» Source data:
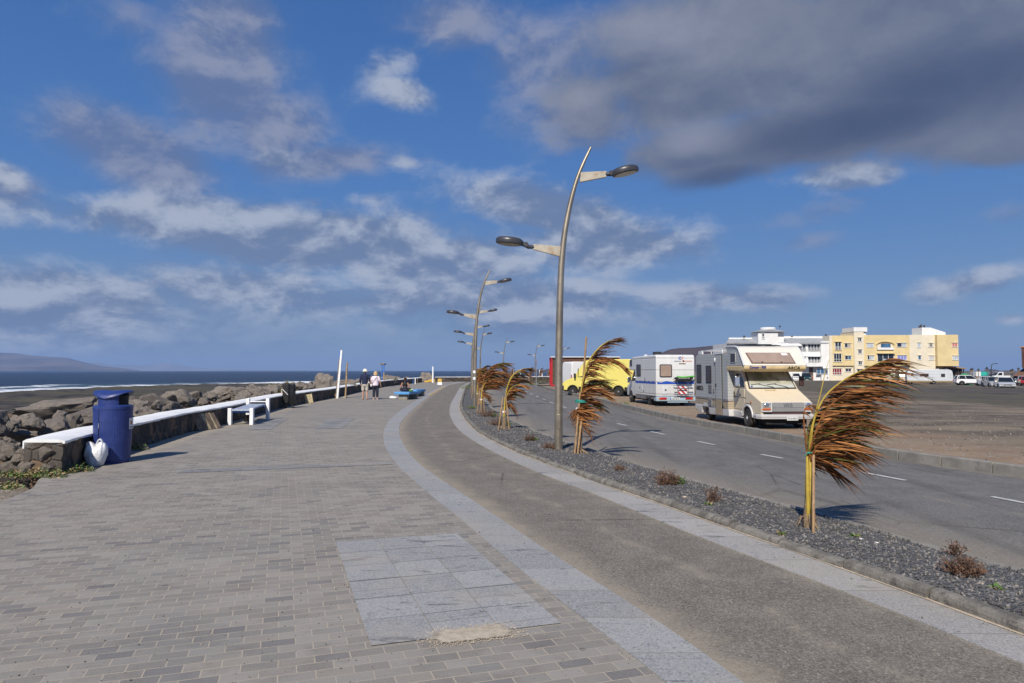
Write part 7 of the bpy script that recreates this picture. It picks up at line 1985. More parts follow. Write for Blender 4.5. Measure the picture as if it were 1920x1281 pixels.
# ------------------------------------------------------------------ panel van builder
def van(name, label, loc, rz, pm, L=5.6, W=1.92, H=2.62, low=M_BLKTRIM, lines=True, glass_rear=False):
    root = thing(name, label, 'van', loc, rz); h = W / 2
    prof = [(-L / 2, .42), (-L / 2 - .01, 1.5), (-L / 2 + .06, H - .12), (-L / 2 + .22, H), (L / 2 - 2.25, H - .01), (L / 2 - 1.85, H - .12), (L / 2 - .98, 1.36), (L / 2 - .22, 1.06), (L / 2 - .04, .88), (L / 2, .55), (L / 2 - .05, .40), (L / 2 - .45, .40)] + arch(L / 2 - .92, .33, .42, 10, 10, 170) + [(L / 2 - 1.4, .40), (-L / 2 + 1.75, .40)] + arch(-L / 2 + 1.25, .33, .42, 10, 10, 170) + [(-L / 2 + .75, .40)]
    mb = MB(); mb.prism(prof, -h, h)
    for i, (x, y, z) in enumerate(mb.v):
        f = 1 - .075 * max(0, (z - 1.25) / (H - 1.25)) ** 1.3
        if y > L / 2 - .5: f *= .95
        mb.v[i] = (x * f, y, z)
    mb.build('body', pm, root, bevel=.05, smooth=35)
    mb = MB(); mb.box((0, 0, .38), (W * .9, L * .92, .20)); mb.build('chassis', M_UNDER, root)
    mb = MB(); mb.prism([(L / 2 - .20, .36), (L / 2 - .20, .74), (L / 2 + .03, .72), (L / 2 + .05, .40), (L / 2 + .0, .34)], -h * .97, h * .97); mb.build('front_bumper', low, root, bevel=.03)
    mb = MB(); mb.box((0, -L / 2 - .03, .50), (W * .96, .12, .18)); mb.build('rear_bumper', low, root, bevel=.02)
    for s in (-1, 1):
        mb = MB(); mb.prism([(L / 2 - 1.38, .34), (L / 2 - 1.38, .66), (-L / 2 + 1.70, .66), (-L / 2 + 1.70, .34)], s * (h - .03), s * (h + .012)); mb.build('side_moulding', low, root, bevel=.012)
        mb = MB(); mb.prism([(-L / 2 + .80, .36), (-L / 2 + .80, .66), (-L / 2 + .01, .66), (-L / 2 + .01, .36)], s * (h - .03), s * (h + .012)); mb.build('side_moulding', low, root, bevel=.012)
        for y_ in (L / 2 - .92, -L / 2 + 1.25):
            mb = MB(); mb.prism(arch(y_, .33, .46, 12, 175, 5) + arch(y_, .33, .41, 12, 5, 175), s * (h - .02), s * (h + .02)); mb.build('wheel_arch', low, root)
        wq = [(L / 2 - 1.02, 1.36), (L / 2 - 1.66, 2.0), (L / 2 - 2.16, 2.02), (L / 2 - 2.16, 1.34)]
        mb = MB(); mb.prism(wq, s * h * .945, s * (h + .004))
        for i, (x, y, z) in enumerate(mb.v): mb.v[i] = (x - s * .07 * h * max(0, (z - 1.34) / .68) ** 1.2, y, z)
        mb.build('side_window', M_GLASS, root, bevel=.006)
        mb = MB(); mb.box((s * (h - .012), L / 2 - 1.36, 1.68), (.05, .05, .62)); mb.build('window_bar', M_BLKTRIM, root)
        mb = MB(); mb.box((s * (h + .14), L / 2 - 1.15, 1.46), (.18, .12, .34)); mb.tube([(s * h * .95, L / 2 - 1.12, 1.38), (s * (h + .1), L / 2 - 1.15, 1.42)], .035, 6); mb.build('mirror', M_BLKTRIM, root, bevel=.03)
        mb = MB(); mb.box((s * (h - .06), -L / 2 - .005, 1.25), (.13, .05, .46)); mb.build('tail_light', M_RED, root, bevel=.02)
        mb = MB(); mb.box((s * h * .70, L / 2 - .10, .92), (.34, .16, .24), rot=Matrix.Rotation(R(-38), 3, 'X')); mb.build('headlight', M_HL, root, bevel=.03)
        if lines:
            mb = MB(); mb.box((s * (h + .0), -.1, 1.16), (.012, L * .52, .02)); mb.box((s * (h + .0), L / 2 - 2.22, 1.2), (.012, .014, 1.5)); mb.box((s * (h - .001), L / 2 - 3.45, 1.2), (.012, .014, 1.4)); mb.build('panel_line', mat(name + ' seam', (.30, .28, .10) if pm.name.startswith('yellow') else (.35, .35, .35), .5), root)
    mb = MB(); mb.prism([(L / 2 - 1.86, H - .15), (L / 2 - 1.82, H - .13), (L / 2 - .97, 1.40), (L / 2 - 1.0, 1.37)], -h * .84, h * .84); mb.build('windscreen', M_GLASS, root)
    mb = MB(); mb.box((0, L / 2 + .02, .80), (W * .45, .04, .12)); mb.build('grille', M_RUB, root, bevel=.01)
    for s in (-1, 1):
        for y_ in (L / 2 - .92, -L / 2 + 1.25): wheel(root, s * (h - .11), y_, .335, .20, M_RIM)
    return root
M_YELP = paint('yellow van paint', (.72, .63, .16), .35, .12)
a_, b_ = G(1071, 738.5), G(1146, 741.5)
va = G(1118, 740.5); D_ = va.y
YV = van('panel_van', 'bright yellow high roofed panel van parked side on behind the palm', (va.x + .25, 50.5, va.z), R(62), M_YELP, 5.7, 1.95, 2.66)
M_WHV = paint('white van paint', (.74, .74, .73), .4, .2)
WV = van('panel_van', 'white panel van showing its rear left corner behind the yellow van', (G(1086, 736).x * 61 / 57 + 1.2, 61.0, Z_LOT), R(-68), M_WHV, 5.3, 1.95, 2.62, lines=False)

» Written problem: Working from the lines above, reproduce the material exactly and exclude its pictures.

» Full output:
Write part 7 of the bpy script that recreates this picture. It picks up at line 1985. More parts follow. Write for Blender 4.5. Measure the picture as if it were 1920x1281 pixels.
# ------------------------------------------------------------------ panel van builder
def van(name, label, loc, rz, pm, L=5.6, W=1.92, H=2.62, low=M_BLKTRIM, lines=True, glass_rear=False):
    root = thing(name, label, 'van', loc, rz); h = W / 2
    prof = [(-L / 2, .42), (-L / 2 - .01, 1.5), (-L / 2 + .06, H - .12), (-L / 2 + .22, H), (L / 2 - 2.25, H - .01), (L / 2 - 1.85, H - .12), (L / 2 - .98, 1.36), (L / 2 - .22, 1.06), (L / 2 - .04, .88), (L / 2, .55), (L / 2 - .05, .40), (L / 2 - .45, .40)] + arch(L / 2 - .92, .33, .42, 10, 10, 170) + [(L / 2 - 1.4, .40), (-L / 2 + 1.75, .40)] + arch(-L / 2 + 1.25, .33, .42, 10, 10, 170) + [(-L / 2 + .75, .40)]
    mb = MB(); mb.prism(prof, -h, h)
    for i, (x, y, z) in enumerate(mb.v):
        f = 1 - .075 * max(0, (z - 1.25) / (H - 1.25)) ** 1.3
        if y > L / 2 - .5: f *= .95
        mb.v[i] = (x * f, y, z)
    mb.build('body', pm, root, bevel=.05, smooth=35)
    mb = MB(); mb.box((0, 0, .38), (W * .9, L * .92, .20)); mb.build('chassis', M_UNDER, root)
    mb = MB(); mb.prism([(L / 2 - .20, .36), (L / 2 - .20, .74), (L / 2 + .03, .72), (L / 2 + .05, .40), (L / 2 + .0, .34)], -h * .97, h * .97); mb.build('front_bumper', low, root, bevel=.03)
    mb = MB(); mb.box((0, -L / 2 - .03, .50), (W * .96, .12, .18)); mb.build('rear_bumper', low, root, bevel=.02)
    for s in (-1, 1):
        mb = MB(); mb.prism([(L / 2 - 1.38, .34), (L / 2 - 1.38, .66), (-L / 2 + 1.70, .66), (-L / 2 + 1.70, .34)], s * (h - .03), s * (h + .012)); mb.build('side_moulding', low, root, bevel=.012)
        mb = MB(); mb.prism([(-L / 2 + .80, .36), (-L / 2 + .80, .66), (-L / 2 + .01, .66), (-L / 2 + .01, .36)], s * (h - .03), s * (h + .012)); mb.build('side_moulding', low, root, bevel=.012)
        for y_ in (L / 2 - .92, -L / 2 + 1.25):
            mb = MB(); mb.prism(arch(y_, .33, .46, 12, 175, 5) + arch(y_, .33, .41, 12, 5, 175), s * (h - .02), s * (h + .02)); mb.build('wheel_arch', low, root)
        wq = [(L / 2 - 1.02, 1.36), (L / 2 - 1.66, 2.0), (L / 2 - 2.16, 2.02), (L / 2 - 2.16, 1.34)]
        mb = MB(); mb.prism(wq, s * h * .945, s * (h + .004))
        for i, (x, y, z) in enumerate(mb.v): mb.v[i] = (x - s * .07 * h * max(0, (z - 1.34) / .68) ** 1.2, y, z)
        mb.build('side_window', M_GLASS, root, bevel=.006)
        mb = MB(); mb.box((s * (h - .012), L / 2 - 1.36, 1.68), (.05, .05, .62)); mb.build('window_bar', M_BLKTRIM, root)
        mb = MB(); mb.box((s * (h + .14), L / 2 - 1.15, 1.46), (.18, .12, .34)); mb.tube([(s * h * .95, L / 2 - 1.12, 1.38), (s * (h + .1), L / 2 - 1.15, 1.42)], .035, 6); mb.build('mirror', M_BLKTRIM, root, bevel=.03)
        mb = MB(); mb.box((s * (h - .06), -L / 2 - .005, 1.25), (.13, .05, .46)); mb.build('tail_light', M_RED, root, bevel=.02)
        mb = MB(); mb.box((s * h * .70, L / 2 - .10, .92), (.34, .16, .24), rot=Matrix.Rotation(R(-38), 3, 'X')); mb.build('headlight', M_HL, root, bevel=.03)
        if lines:
            mb = MB(); mb.box((s * (h + .0), -.1, 1.16), (.012, L * .52, .02)); mb.box((s * (h + .0), L / 2 - 2.22, 1.2), (.012, .014, 1.5)); mb.box((s * (h - .001), L / 2 - 3.45, 1.2), (.012, .014, 1.4)); mb.build('panel_line', mat(name + ' seam', (.30, .28, .10) if pm.name.startswith('yellow') else (.35, .35, .35), .5), root)
    mb = MB(); mb.prism([(L / 2 - 1.86, H - .15), (L / 2 - 1.82, H - .13), (L / 2 - .97, 1.40), (L / 2 - 1.0, 1.37)], -h * .84, h * .84); mb.build('windscreen', M_GLASS, root)
    mb = MB(); mb.box((0, L / 2 + .02, .80), (W * .45, .04, .12)); mb.build('grille', M_RUB, root, bevel=.01)
    for s in (-1, 1):
        for y_ in (L / 2 - .92, -L / 2 + 1.25): wheel(root, s * (h - .11), y_, .335, .20, M_RIM)
    return root
M_YELP = paint('yellow van paint', (.72, .63, .16), .35, .12)
a_, b_ = G(1071, 738.5), G(1146, 741.5)
va = G(1118, 740.5); D_ = va.y
YV = van('panel_van', 'bright yellow high roofed panel van parked side on behind the palm', (va.x + .25, 50.5, va.z), R(62), M_YELP, 5.7, 1.95, 2.66)
M_WHV = paint('white van paint', (.74, .74, .73), .4, .2)
WV = van('panel_van', 'white panel van showing its rear left corner behind the yellow van', (G(1086, 736).x * 61 / 57 + 1.2, 61.0, Z_LOT), R(-68), M_WHV, 5.3, 1.95, 2.62, lines=False)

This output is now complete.